Parr: Pies, parties and pink drinks
November 2, 2008 3:08 AM   Subscribe

'From Gateshead pie shops to dog-grooming parlours in Brighton, take a tour of the UK with Magnum photographer Martin Parr'

Tate Shots. More of Parr talking about his work (1,2). Previously.
posted by fearfulsymmetry (7 comments total) 6 users marked this as a favorite
Where, oh where, are the pink drinks? I can't find them!
posted by soundofsuburbia at 4:55 AM on November 2, 2008

soundofsuburbia, I thought the same thing. "Posh" those ladies certainly were not.
posted by gene_machine at 5:22 AM on November 2, 2008

Cool thanks. I like his approach/philosophy
posted by stbalbach at 5:53 AM on November 2, 2008

Sorry, I'm assuming you saw the dead-tree version of yesterday's Guardian, in which this feature appeared containing pictures of "posh" ladies drinking cheap rose at Newcastle Races.
posted by gene_machine at 6:35 AM on November 2, 2008

I'm a big fan of Parr, but I think this work doesn't hold up next to his excellent book "Think of England". Last I was in New York, the Strand had good copies of that book for about $20. A couple months back, PDN published an interesting interview with Parr about his approach and his thoughts on photojournalism. In that he suggests that wealth and luxury is every bit as much the front line of photojournalism as war and poverty once was, and I think he's right; there's unfortunately very little documentary photography on the subject of wealth and luxury, unfortunately.

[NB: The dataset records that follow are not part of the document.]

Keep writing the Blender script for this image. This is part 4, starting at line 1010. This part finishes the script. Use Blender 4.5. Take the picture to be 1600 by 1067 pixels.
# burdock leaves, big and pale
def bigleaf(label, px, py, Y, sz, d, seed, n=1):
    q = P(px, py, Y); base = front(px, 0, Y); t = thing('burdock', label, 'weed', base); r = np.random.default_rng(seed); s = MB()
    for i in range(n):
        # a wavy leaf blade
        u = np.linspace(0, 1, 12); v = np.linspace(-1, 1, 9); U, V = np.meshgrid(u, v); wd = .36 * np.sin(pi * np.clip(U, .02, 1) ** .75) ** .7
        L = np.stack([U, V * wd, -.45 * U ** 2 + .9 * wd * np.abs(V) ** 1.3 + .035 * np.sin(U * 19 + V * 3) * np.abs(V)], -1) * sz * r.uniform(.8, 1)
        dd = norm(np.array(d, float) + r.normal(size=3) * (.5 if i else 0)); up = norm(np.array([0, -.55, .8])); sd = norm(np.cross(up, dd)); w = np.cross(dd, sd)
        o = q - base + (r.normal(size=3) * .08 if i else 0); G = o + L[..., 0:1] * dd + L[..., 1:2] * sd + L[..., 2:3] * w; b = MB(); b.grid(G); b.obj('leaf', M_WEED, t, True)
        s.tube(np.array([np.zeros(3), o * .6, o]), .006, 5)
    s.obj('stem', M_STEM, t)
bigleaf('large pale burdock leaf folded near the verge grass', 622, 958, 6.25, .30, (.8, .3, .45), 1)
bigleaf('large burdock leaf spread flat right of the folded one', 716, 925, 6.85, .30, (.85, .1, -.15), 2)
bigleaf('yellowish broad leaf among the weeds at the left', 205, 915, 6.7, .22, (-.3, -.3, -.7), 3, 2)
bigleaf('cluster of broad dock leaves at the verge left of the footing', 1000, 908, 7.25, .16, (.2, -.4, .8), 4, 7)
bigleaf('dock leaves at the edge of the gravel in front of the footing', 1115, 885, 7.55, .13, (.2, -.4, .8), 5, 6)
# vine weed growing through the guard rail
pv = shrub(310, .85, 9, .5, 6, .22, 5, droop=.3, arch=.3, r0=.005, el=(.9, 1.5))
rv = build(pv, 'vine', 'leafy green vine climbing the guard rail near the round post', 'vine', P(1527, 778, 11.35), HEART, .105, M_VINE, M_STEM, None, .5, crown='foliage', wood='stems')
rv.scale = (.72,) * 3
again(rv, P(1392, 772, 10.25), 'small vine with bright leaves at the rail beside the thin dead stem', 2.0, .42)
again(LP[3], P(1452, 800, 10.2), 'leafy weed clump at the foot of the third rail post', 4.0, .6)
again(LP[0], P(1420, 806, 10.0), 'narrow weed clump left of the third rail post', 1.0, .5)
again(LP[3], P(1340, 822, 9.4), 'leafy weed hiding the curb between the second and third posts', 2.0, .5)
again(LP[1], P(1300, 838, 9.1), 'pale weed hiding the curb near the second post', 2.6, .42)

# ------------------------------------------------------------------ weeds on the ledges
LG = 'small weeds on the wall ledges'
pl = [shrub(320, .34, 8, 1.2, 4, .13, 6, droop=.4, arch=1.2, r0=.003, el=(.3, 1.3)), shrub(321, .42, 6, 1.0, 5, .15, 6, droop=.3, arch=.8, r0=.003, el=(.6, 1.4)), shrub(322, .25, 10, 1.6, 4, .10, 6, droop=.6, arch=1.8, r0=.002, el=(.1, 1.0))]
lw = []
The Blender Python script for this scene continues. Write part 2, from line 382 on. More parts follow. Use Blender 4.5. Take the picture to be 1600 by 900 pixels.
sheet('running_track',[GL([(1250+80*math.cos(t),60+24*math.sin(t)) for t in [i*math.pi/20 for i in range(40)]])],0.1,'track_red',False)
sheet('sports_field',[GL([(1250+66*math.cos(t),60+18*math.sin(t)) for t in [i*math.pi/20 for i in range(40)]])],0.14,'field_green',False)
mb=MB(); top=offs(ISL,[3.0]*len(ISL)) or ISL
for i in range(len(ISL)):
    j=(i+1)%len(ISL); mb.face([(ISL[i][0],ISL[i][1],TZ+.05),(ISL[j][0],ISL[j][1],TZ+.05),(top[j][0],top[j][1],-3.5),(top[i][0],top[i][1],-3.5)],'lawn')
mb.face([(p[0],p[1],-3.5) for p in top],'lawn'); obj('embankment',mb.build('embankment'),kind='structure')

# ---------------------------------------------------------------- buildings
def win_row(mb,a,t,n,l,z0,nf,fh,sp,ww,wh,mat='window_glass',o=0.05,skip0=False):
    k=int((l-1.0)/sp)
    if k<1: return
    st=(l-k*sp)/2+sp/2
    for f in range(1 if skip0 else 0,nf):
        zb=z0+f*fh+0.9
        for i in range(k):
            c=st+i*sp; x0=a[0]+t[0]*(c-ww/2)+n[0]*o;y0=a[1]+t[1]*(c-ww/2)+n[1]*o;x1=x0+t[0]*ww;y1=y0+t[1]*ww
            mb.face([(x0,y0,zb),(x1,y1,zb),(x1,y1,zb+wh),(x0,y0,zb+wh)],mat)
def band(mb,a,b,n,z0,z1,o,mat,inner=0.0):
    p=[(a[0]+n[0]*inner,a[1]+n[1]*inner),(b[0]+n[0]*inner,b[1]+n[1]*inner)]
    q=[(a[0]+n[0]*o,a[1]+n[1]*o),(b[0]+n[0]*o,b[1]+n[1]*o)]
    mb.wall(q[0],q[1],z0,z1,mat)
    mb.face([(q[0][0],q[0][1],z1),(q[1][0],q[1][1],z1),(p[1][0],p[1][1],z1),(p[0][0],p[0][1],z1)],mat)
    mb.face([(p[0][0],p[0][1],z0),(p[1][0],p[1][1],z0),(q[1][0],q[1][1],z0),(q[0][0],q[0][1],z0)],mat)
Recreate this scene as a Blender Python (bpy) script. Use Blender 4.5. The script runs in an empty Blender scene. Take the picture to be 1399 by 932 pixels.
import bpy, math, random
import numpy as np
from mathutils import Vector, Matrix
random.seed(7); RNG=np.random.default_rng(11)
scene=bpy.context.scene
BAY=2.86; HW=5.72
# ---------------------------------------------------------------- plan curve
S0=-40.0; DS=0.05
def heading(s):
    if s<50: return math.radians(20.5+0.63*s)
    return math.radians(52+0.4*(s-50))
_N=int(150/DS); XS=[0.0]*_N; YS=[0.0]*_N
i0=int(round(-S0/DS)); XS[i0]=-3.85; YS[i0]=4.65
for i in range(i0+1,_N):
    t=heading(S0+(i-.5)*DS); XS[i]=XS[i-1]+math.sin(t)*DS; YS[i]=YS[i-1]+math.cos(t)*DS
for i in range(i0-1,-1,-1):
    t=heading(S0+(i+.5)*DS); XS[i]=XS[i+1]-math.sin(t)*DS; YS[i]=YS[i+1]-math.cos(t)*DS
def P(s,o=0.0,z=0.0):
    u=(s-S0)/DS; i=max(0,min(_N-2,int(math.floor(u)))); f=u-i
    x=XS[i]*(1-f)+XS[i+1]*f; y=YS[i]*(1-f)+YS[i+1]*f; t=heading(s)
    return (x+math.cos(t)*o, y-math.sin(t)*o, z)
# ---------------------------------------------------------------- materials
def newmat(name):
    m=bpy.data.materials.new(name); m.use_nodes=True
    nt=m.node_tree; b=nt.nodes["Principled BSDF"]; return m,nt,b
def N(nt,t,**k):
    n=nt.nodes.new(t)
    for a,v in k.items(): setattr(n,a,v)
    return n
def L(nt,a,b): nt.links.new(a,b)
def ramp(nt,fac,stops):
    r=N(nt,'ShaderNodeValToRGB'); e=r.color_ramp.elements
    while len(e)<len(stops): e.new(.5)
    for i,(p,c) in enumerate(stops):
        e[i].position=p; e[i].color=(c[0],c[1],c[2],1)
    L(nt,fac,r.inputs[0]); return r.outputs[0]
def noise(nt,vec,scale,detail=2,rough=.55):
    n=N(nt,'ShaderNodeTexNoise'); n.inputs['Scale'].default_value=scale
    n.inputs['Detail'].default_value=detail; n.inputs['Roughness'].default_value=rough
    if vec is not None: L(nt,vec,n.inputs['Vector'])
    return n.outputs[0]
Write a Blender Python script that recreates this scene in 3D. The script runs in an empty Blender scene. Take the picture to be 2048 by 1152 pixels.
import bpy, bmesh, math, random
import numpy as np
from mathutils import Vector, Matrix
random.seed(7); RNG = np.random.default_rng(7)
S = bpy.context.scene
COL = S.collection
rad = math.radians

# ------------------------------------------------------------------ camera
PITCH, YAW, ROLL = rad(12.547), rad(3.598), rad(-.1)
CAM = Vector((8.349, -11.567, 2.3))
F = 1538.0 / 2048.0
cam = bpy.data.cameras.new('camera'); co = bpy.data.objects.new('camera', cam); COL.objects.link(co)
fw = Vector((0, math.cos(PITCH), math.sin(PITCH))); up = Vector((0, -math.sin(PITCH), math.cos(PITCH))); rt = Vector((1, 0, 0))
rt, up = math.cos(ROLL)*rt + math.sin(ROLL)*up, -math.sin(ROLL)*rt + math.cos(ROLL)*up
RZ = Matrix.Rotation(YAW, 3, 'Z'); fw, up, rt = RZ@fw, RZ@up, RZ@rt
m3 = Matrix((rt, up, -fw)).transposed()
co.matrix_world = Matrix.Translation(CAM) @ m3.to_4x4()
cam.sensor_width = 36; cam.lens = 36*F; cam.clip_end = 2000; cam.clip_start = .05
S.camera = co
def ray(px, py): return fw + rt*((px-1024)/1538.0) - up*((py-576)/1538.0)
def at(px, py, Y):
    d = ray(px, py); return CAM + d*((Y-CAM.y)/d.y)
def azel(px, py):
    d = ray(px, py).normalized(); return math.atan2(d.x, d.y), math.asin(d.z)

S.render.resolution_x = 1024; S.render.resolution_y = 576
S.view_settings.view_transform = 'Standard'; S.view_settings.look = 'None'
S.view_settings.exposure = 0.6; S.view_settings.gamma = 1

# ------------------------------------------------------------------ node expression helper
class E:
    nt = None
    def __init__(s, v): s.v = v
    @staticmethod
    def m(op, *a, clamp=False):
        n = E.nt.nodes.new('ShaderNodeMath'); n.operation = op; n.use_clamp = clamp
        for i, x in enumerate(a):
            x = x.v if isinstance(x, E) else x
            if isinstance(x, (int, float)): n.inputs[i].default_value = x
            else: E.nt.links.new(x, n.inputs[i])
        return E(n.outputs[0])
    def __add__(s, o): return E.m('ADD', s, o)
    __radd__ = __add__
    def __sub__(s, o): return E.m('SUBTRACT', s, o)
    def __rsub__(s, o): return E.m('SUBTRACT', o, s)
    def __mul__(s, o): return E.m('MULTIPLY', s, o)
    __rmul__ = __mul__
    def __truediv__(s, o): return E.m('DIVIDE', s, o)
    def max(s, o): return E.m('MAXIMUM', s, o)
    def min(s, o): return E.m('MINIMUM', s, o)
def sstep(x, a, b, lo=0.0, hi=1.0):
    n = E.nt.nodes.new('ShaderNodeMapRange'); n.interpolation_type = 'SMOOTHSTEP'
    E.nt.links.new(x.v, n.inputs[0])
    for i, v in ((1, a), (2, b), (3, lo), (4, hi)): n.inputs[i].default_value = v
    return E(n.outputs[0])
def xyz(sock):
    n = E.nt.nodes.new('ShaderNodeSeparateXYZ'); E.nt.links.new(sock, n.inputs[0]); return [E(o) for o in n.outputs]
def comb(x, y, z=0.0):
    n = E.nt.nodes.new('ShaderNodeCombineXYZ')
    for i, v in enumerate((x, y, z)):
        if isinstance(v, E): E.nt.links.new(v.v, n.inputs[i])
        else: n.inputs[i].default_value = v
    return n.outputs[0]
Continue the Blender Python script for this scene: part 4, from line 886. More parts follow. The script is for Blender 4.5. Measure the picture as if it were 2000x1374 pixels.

I can't find a link, but Henri Cartier-Bresson, the late elder statesman of photography, is said to have thrown some punches when Martin Parr was asked to join Magnum, the storied photojournalism/photography agency Cartier-Bresson helped found.
posted by msbrauer at 3:42 PM on November 2, 2008

Yes, I'm a huge fan of Parr's work, but I found these photographs a little disappointing. His best pictures are a mixture of affection and disgust, reflecting (imo) the ambivalent feelings that a lot of Britons have about their country. These pictures are much gentler; the affection is there, but not the disgust. (This one of students at King's College, Cambridge is interesting because it deliberately refrains from social commentary. It could easily have been used to make a sharp satiric point about upper-class privilege, but instead it's, well, just a bunch of young people on a lawn, and the caption points out that the majority of King's College students are from state schools.) It's as though Parr has got fed up with being labelled as a master of ironic wit, barbed social commentary, etc, and has deliberately set out to make these photographs as un-ironic, un-barbed, and straightforwardly documentary as possible. If so, I think it's a pity, because it doesn't fully play to his strengths, and there's a great deal in the Britain of 2008 that inspires disgust as well as affection.

Even so, Parr is a living national treasure, so thanks for posting this!
posted by verstegan at 11:43 PM on November 2, 2008

Wow....these are kinda lackluster compared to his other work. I'm not sure if he's using digital now or what, but the pictures don't pop out like they used to. They look more like tourist snapshots. Almost like he was just pointing the camera and hoping it would come out right.

It's too bad, because I'm a huge fan of his. He came to speak at my university a couple years ago and I'll never forget the impression he made on me. He was this hilarious self-deprecating guy who took some of the most memorable documentary shots I'd ever seen. The images popped off the screen and had a definite meaning. They mocked the subject while, at the same time, humanizing them. It's as if he was saying, "Yeah, these people are silly. But they have more in common with you and I than you might think."